REQUIREMENT: Repeat every line exactly, keeping the pictures out of the copy.

SOURCE EXCERPT:
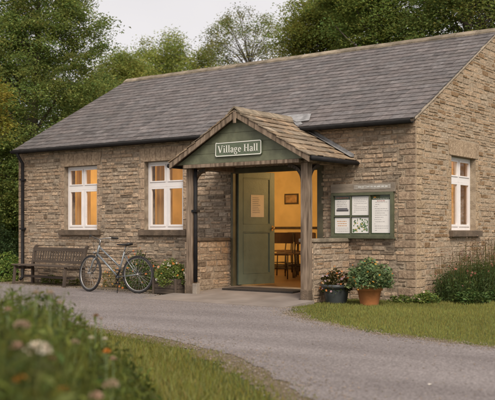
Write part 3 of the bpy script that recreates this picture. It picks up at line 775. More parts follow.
# ------------------------------------------------------------------ sign with lettering
def strokes_mesh(mb, glyphs, place, th):
    """glyphs: list of polygons (x, z) in sign units"""
    for g in glyphs:
        n = len(g); A = sum(g[i][0] * g[(i+1) % n][1] - g[(i+1) % n][0] * g[i][1] for i in range(n))
        if A < 0: g = g[::-1]
        mb.poly([place(x, z) for x, z in g], th, (0, -1, 0))
def seg(x0, z0, x1, z1, w0, w1=None):
    w1 = w1 or w0; d = Vector((x1 - x0, z1 - z0)).normalized(); n = Vector((-d.y, d.x))
    return [(x0 - n.x * w0/2, z0 - n.y * w0/2), (x1 - n.x * w1/2, z1 - n.y * w1/2), (x1 + n.x * w1/2, z1 + n.y * w1/2), (x0 + n.x * w0/2, z0 + n.y * w0/2)]
def arc(cx, cz, rx, rz, a0, a1, wthin, wthick, n=14):
    """stroke thick at the sides and thin at top and bottom, as separate quads"""
    out = []
    for i in range(n):
        p = []
        for t in (i / n, (i + 1) / n):
            a = R(a0 + (a1 - a0) * t); w_ = wthin + (wthick - wthin) * abs(math.cos(a)) ** 1.3
            p.append(((cx + (rx - w_/2) * math.cos(a), cz + (rz - w_/2) * math.sin(a)), (cx + (rx + w_/2) * math.cos(a), cz + (rz + w_/2) * math.sin(a))))
        out.append([p[0][0], p[0][1], p[1][1], p[1][0]])
    return out
TK, TN = .15, .065                               # thick and thin strokes, cap height 1
def glyph(ch):
    if ch == 'V': return [seg(.10, .97, .42, .02, TK), seg(.74, .97, .44, .02, TN), seg(-.03, .97, .27, .97, .055), seg(.60, .97, .88, .97, .055)], .88
    if ch == 'i': return [seg(.17, .0, .17, .64, TK * .9), seg(.03, .025, .31, .025, .05), seg(.04, .62, .17, .62, .05)] + [[(.17 + .085 * math.cos(R(k * 45)), .85 + .085 * math.sin(R(k * 45))) for k in range(8)]], .36
    if ch == 'l': return [seg(.17, .0, .17, 1.0, TK * .9), seg(.03, .025, .31, .025, .05), seg(.04, .98, .17, .98, .05)], .36
    if ch == 'a': return arc(.27, .44, .17, .18, 15, 165, .06, .13) + [seg(.43, .0, .43, .48, TK * .85), seg(.43, .03, .54, .05, .06)] + arc(.26, .18, .17, .16, 60, 300, .06, .12), .58
    if ch == 'g': return arc(.26, .44, .17, .18, 0, 360, .055, .12, 18) + [seg(.38, .58, .56, .62, .07)] + arc(.27, -.10, .22, .15, 0, 360, .05, .09, 18) + [seg(.14, .28, .10, .14, .07), seg(.10, .14, .36, .06, .09)], .60
    if ch == 'e': return arc(.28, .31, .19, .28, 0, 320, .055, .13, 18) + [seg(.12, .35, .48, .35, .05)], .56
    if ch == 'H': return [seg(.17, 0, .17, .97, TK), seg(.71, 0, .71, .97, TK), seg(.17, .51, .71, .51, .06)] + [seg(x - .15, z, x + .15, z, .05) for x in (.17, .71) for z in (.025, .965)], .92
    return [], .34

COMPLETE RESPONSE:
Write part 3 of the bpy script that recreates this picture. It picks up at line 775. More parts follow.
# ------------------------------------------------------------------ sign with lettering
def strokes_mesh(mb, glyphs, place, th):
    """glyphs: list of polygons (x, z) in sign units"""
    for g in glyphs:
        n = len(g); A = sum(g[i][0] * g[(i+1) % n][1] - g[(i+1) % n][0] * g[i][1] for i in range(n))
        if A < 0: g = g[::-1]
        mb.poly([place(x, z) for x, z in g], th, (0, -1, 0))
def seg(x0, z0, x1, z1, w0, w1=None):
    w1 = w1 or w0; d = Vector((x1 - x0, z1 - z0)).normalized(); n = Vector((-d.y, d.x))
    return [(x0 - n.x * w0/2, z0 - n.y * w0/2), (x1 - n.x * w1/2, z1 - n.y * w1/2), (x1 + n.x * w1/2, z1 + n.y * w1/2), (x0 + n.x * w0/2, z0 + n.y * w0/2)]
def arc(cx, cz, rx, rz, a0, a1, wthin, wthick, n=14):
    """stroke thick at the sides and thin at top and bottom, as separate quads"""
    out = []
    for i in range(n):
        p = []
        for t in (i / n, (i + 1) / n):
            a = R(a0 + (a1 - a0) * t); w_ = wthin + (wthick - wthin) * abs(math.cos(a)) ** 1.3
            p.append(((cx + (rx - w_/2) * math.cos(a), cz + (rz - w_/2) * math.sin(a)), (cx + (rx + w_/2) * math.cos(a), cz + (rz + w_/2) * math.sin(a))))
        out.append([p[0][0], p[0][1], p[1][1], p[1][0]])
    return out
TK, TN = .15, .065                               # thick and thin strokes, cap height 1
def glyph(ch):
    if ch == 'V': return [seg(.10, .97, .42, .02, TK), seg(.74, .97, .44, .02, TN), seg(-.03, .97, .27, .97, .055), seg(.60, .97, .88, .97, .055)], .88
    if ch == 'i': return [seg(.17, .0, .17, .64, TK * .9), seg(.03, .025, .31, .025, .05), seg(.04, .62, .17, .62, .05)] + [[(.17 + .085 * math.cos(R(k * 45)), .85 + .085 * math.sin(R(k * 45))) for k in range(8)]], .36
    if ch == 'l': return [seg(.17, .0, .17, 1.0, TK * .9), seg(.03, .025, .31, .025, .05), seg(.04, .98, .17, .98, .05)], .36
    if ch == 'a': return arc(.27, .44, .17, .18, 15, 165, .06, .13) + [seg(.43, .0, .43, .48, TK * .85), seg(.43, .03, .54, .05, .06)] + arc(.26, .18, .17, .16, 60, 300, .06, .12), .58
    if ch == 'g': return arc(.26, .44, .17, .18, 0, 360, .055, .12, 18) + [seg(.38, .58, .56, .62, .07)] + arc(.27, -.10, .22, .15, 0, 360, .05, .09, 18) + [seg(.14, .28, .10, .14, .07), seg(.10, .14, .36, .06, .09)], .60
    if ch == 'e': return arc(.28, .31, .19, .28, 0, 320, .055, .13, 18) + [seg(.12, .35, .48, .35, .05)], .56
    if ch == 'H': return [seg(.17, 0, .17, .97, TK), seg(.71, 0, .71, .97, TK), seg(.17, .51, .71, .51, .06)] + [seg(x - .15, z, x + .15, z, .05) for x in (.17, .71) for z in (.025, .965)], .92
    return [], .34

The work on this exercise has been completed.